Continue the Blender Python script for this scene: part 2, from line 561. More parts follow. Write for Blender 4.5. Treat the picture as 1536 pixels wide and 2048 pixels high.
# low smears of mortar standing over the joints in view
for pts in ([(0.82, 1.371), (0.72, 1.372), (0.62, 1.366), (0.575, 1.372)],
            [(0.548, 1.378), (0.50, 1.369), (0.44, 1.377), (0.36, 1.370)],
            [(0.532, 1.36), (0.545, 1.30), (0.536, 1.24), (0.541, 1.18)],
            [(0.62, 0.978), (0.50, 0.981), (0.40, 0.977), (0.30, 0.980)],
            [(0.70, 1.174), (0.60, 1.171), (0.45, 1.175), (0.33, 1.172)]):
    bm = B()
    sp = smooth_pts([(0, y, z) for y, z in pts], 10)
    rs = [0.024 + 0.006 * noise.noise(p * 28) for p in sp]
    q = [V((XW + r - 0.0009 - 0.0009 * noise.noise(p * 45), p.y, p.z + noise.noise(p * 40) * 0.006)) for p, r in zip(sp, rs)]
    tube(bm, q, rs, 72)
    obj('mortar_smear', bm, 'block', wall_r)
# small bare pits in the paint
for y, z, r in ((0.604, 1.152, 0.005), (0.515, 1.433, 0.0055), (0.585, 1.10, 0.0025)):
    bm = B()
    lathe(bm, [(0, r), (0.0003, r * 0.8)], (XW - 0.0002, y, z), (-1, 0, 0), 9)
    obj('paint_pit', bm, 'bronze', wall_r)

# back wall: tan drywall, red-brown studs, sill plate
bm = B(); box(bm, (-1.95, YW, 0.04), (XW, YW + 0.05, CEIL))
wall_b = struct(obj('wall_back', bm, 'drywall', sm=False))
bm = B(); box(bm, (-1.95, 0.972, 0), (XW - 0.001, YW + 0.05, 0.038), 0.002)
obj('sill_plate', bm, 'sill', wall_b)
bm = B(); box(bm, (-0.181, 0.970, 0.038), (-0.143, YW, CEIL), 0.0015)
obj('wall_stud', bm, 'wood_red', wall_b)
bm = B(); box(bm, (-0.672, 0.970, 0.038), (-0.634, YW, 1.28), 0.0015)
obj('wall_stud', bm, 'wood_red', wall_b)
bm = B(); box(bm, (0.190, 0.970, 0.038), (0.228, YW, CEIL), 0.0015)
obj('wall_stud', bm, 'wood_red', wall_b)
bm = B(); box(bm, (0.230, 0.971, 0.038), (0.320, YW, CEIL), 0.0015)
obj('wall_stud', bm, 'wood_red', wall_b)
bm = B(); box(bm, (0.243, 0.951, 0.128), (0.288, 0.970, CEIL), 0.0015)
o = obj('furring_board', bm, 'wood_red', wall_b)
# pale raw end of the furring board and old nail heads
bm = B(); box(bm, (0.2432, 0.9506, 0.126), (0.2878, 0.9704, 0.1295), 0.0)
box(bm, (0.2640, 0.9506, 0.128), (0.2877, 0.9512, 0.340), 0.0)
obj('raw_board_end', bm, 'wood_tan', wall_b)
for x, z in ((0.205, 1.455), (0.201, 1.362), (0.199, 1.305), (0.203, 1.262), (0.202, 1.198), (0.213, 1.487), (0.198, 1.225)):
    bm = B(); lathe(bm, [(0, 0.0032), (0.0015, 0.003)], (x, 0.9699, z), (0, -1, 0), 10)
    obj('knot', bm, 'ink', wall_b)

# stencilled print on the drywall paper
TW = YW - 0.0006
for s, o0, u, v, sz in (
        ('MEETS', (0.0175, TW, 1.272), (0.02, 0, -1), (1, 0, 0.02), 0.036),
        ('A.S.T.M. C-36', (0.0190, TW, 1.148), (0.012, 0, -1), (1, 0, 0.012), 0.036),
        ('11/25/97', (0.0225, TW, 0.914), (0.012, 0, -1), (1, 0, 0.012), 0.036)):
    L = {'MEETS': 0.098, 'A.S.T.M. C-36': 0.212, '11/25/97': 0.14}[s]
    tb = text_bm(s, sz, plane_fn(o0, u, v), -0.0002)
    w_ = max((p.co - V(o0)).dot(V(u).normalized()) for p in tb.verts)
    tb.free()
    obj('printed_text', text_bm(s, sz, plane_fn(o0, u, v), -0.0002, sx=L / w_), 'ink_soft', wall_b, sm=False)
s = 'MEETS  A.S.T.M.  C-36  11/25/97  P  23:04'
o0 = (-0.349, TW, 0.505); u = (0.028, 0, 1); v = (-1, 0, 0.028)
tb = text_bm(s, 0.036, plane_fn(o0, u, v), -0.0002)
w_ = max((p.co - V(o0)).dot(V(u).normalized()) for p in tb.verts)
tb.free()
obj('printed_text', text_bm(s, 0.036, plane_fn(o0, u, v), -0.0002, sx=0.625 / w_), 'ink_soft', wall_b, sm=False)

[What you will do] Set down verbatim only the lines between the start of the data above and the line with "obj('paint_pit', bm, 'bronze', wall_r)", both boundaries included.

[Solution to this exercise]
Continue the Blender Python script for this scene: part 2, from line 561. More parts follow. Write for Blender 4.5. Treat the picture as 1536 pixels wide and 2048 pixels high.
# low smears of mortar standing over the joints in view
for pts in ([(0.82, 1.371), (0.72, 1.372), (0.62, 1.366), (0.575, 1.372)],
            [(0.548, 1.378), (0.50, 1.369), (0.44, 1.377), (0.36, 1.370)],
            [(0.532, 1.36), (0.545, 1.30), (0.536, 1.24), (0.541, 1.18)],
            [(0.62, 0.978), (0.50, 0.981), (0.40, 0.977), (0.30, 0.980)],
            [(0.70, 1.174), (0.60, 1.171), (0.45, 1.175), (0.33, 1.172)]):
    bm = B()
    sp = smooth_pts([(0, y, z) for y, z in pts], 10)
    rs = [0.024 + 0.006 * noise.noise(p * 28) for p in sp]
    q = [V((XW + r - 0.0009 - 0.0009 * noise.noise(p * 45), p.y, p.z + noise.noise(p * 40) * 0.006)) for p, r in zip(sp, rs)]
    tube(bm, q, rs, 72)
    obj('mortar_smear', bm, 'block', wall_r)
# small bare pits in the paint
for y, z, r in ((0.604, 1.152, 0.005), (0.515, 1.433, 0.0055), (0.585, 1.10, 0.0025)):
    bm = B()
    lathe(bm, [(0, r), (0.0003, r * 0.8)], (XW - 0.0002, y, z), (-1, 0, 0), 9)
    obj('paint_pit', bm, 'bronze', wall_r)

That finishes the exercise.